The underlying plaintiff sued the carrier as the policyholder's assignee for alleged breaches of contract and of the covenant of good faith and fair dealing. The carrier defended on the ground, among others, that its liability policies at issue contained provisions which the Oregon Court of Appeals named "anti-assignment clauses, which provide that [the policyholder] cannot assign any rights or claims under the policy without defendant's consent." Clinton Condos. Owners Ass'n v. Truck Ins. Exch., 282 Or. App. 484, 485, 385 P.3d 1279, 1280 (Or. Ct. App. 2016).
The trial judge granted the defendant liability carrier's motion for summary judgment on the basis of this "anti-assignment clause." The Oregon Court of Appeals affirmed.

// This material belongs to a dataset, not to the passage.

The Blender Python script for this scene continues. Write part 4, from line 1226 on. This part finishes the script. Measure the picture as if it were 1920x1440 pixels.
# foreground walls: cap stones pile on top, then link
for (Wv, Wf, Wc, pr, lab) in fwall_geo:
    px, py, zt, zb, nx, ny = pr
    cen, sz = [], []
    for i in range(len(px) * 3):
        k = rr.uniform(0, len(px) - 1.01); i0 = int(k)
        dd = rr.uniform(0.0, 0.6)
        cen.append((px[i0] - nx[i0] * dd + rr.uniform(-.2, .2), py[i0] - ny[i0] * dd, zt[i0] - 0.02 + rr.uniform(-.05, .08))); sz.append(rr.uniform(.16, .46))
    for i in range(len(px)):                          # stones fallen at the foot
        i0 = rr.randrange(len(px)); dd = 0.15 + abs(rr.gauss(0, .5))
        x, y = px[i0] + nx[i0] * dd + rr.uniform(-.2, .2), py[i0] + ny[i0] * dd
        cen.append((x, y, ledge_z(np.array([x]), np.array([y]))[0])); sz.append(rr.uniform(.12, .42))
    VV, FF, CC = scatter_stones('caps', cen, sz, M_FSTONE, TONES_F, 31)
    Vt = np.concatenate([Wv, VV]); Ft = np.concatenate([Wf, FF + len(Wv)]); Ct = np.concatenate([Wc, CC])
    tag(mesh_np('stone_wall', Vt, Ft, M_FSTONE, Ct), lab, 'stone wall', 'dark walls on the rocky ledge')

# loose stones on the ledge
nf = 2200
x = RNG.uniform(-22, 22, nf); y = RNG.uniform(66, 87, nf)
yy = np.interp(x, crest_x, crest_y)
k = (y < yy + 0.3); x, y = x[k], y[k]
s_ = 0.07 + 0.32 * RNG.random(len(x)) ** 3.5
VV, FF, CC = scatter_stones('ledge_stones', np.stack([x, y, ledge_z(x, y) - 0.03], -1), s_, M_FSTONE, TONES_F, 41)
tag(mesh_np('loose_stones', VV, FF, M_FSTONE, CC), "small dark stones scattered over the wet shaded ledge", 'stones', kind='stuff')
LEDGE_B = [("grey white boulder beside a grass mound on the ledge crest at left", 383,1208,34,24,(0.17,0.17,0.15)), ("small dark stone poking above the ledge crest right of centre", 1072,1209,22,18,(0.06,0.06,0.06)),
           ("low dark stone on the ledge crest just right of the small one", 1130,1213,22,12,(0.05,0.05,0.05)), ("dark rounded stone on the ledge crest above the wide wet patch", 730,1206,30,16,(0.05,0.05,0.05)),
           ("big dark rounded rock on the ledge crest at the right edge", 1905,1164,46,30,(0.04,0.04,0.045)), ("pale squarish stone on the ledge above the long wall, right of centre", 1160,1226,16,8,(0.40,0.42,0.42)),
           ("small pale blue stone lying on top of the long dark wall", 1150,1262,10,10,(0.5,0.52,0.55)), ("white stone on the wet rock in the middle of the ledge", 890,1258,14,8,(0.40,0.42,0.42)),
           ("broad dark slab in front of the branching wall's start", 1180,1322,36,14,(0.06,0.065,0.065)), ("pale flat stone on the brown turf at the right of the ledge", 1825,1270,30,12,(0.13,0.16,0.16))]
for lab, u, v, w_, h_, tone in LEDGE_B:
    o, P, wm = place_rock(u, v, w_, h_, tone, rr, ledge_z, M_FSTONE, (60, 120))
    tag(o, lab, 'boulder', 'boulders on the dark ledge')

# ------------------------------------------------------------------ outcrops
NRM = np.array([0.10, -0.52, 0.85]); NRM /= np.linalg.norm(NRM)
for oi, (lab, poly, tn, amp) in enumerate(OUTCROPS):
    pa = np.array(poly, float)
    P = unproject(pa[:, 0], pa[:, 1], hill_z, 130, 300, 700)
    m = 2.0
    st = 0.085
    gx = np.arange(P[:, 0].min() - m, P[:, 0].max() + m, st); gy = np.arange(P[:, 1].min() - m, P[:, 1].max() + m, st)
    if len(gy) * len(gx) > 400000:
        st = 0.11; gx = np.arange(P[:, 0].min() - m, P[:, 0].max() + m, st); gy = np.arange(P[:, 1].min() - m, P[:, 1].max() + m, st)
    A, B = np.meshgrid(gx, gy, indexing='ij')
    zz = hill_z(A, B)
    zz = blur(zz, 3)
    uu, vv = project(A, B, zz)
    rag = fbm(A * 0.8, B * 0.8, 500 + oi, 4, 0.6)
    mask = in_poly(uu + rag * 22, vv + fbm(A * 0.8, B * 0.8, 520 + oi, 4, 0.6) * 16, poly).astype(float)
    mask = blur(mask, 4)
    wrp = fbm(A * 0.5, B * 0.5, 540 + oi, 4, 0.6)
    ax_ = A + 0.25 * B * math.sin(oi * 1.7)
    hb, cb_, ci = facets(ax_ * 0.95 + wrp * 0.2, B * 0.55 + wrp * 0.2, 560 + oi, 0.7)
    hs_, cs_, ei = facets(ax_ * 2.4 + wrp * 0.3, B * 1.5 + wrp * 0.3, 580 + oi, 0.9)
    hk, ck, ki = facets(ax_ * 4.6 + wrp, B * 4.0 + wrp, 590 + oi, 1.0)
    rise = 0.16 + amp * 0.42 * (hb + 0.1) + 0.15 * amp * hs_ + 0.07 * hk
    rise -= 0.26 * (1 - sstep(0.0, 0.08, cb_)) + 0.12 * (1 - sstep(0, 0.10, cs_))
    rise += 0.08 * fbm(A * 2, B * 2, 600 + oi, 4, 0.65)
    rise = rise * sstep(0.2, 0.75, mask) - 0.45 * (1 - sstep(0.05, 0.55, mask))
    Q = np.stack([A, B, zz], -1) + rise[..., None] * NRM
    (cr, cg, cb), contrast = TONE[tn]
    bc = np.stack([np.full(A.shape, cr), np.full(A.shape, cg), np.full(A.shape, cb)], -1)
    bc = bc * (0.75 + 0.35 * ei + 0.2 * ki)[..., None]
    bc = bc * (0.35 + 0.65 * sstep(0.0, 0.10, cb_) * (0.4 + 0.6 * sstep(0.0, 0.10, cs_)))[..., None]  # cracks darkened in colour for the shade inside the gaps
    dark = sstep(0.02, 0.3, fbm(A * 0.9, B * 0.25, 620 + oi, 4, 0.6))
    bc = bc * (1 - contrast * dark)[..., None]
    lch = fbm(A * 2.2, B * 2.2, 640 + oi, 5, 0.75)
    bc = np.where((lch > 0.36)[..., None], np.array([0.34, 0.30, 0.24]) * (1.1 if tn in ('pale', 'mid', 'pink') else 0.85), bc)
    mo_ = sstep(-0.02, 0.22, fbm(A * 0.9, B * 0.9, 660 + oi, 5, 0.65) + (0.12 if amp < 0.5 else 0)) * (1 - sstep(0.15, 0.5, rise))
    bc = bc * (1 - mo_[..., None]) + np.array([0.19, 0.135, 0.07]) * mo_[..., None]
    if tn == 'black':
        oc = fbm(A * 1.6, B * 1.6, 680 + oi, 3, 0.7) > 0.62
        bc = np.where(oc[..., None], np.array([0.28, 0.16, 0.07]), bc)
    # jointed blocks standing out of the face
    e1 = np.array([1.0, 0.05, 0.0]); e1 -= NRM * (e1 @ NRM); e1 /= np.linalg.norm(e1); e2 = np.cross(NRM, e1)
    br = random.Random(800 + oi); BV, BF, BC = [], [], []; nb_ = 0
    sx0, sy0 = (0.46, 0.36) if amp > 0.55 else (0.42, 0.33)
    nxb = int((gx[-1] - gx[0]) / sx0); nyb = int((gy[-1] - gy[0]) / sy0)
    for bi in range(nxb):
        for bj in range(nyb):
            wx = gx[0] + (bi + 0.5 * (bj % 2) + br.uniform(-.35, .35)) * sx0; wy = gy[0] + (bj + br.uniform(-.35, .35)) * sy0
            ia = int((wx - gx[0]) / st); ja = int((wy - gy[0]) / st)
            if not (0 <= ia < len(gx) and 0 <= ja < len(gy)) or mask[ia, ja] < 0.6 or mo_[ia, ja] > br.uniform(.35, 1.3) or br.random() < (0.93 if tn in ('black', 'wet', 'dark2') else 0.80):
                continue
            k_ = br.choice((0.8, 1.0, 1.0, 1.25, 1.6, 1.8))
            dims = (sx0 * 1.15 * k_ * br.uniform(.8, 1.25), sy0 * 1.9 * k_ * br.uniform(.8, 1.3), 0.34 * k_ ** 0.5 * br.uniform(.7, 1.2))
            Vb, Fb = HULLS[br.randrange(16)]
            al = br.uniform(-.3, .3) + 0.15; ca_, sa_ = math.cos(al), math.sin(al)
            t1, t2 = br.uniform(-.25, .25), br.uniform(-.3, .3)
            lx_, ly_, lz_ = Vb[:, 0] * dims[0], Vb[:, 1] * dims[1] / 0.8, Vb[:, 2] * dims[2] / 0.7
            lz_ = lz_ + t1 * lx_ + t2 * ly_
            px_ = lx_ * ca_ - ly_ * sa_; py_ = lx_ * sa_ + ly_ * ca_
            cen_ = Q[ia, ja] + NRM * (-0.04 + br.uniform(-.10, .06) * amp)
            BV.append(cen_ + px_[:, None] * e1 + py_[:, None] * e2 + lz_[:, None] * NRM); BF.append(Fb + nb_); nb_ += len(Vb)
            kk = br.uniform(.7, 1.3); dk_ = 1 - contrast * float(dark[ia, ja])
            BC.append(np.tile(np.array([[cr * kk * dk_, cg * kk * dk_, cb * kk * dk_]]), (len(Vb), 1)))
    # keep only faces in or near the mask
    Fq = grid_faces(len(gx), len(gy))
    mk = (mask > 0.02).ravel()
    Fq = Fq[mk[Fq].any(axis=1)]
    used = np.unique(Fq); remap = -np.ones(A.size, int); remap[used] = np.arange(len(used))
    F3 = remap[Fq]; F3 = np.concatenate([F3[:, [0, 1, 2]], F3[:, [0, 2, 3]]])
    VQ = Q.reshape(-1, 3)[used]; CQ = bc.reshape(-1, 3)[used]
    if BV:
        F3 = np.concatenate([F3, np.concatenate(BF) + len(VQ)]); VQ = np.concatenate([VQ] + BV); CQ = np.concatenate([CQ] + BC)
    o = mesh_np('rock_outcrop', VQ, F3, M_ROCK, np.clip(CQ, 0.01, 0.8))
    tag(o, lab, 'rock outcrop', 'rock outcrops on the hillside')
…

Apparently, an alleged breach of this policy provision is a good defense to at least some extracontractual claims in Oregon as a result of judicial interpretation and application of an Oregon statute including in this case. The Oregon statute has been held to validate only an assignment of a bad-faith failure-to-settle claim, and then only when an excess judgment has already been entered.
In this case, there was no excess judgment at the time of the assignment, of course. The assignment in this case was written as a part of a settlement which never went to judgment. Therefore, the Oregon trial and appellate courts ruled, the assignee had no standing to sue; the assignment was invalid. Clinton Condos. Owners Ass'n v. Truck Ins. Exch., 282 Or. App. 484, 485-87, 385 P.3d 1279, 1280-81 (Or. Ct. App. 2016).
The net effect of this statutory interpretation is that in Oregon, an assignment of bad faith claims (at least against a liability carrier) is valid only after an excess judgment and then only when the bad faith claim that is assigned is a bad-faith-failure-to-settle claim.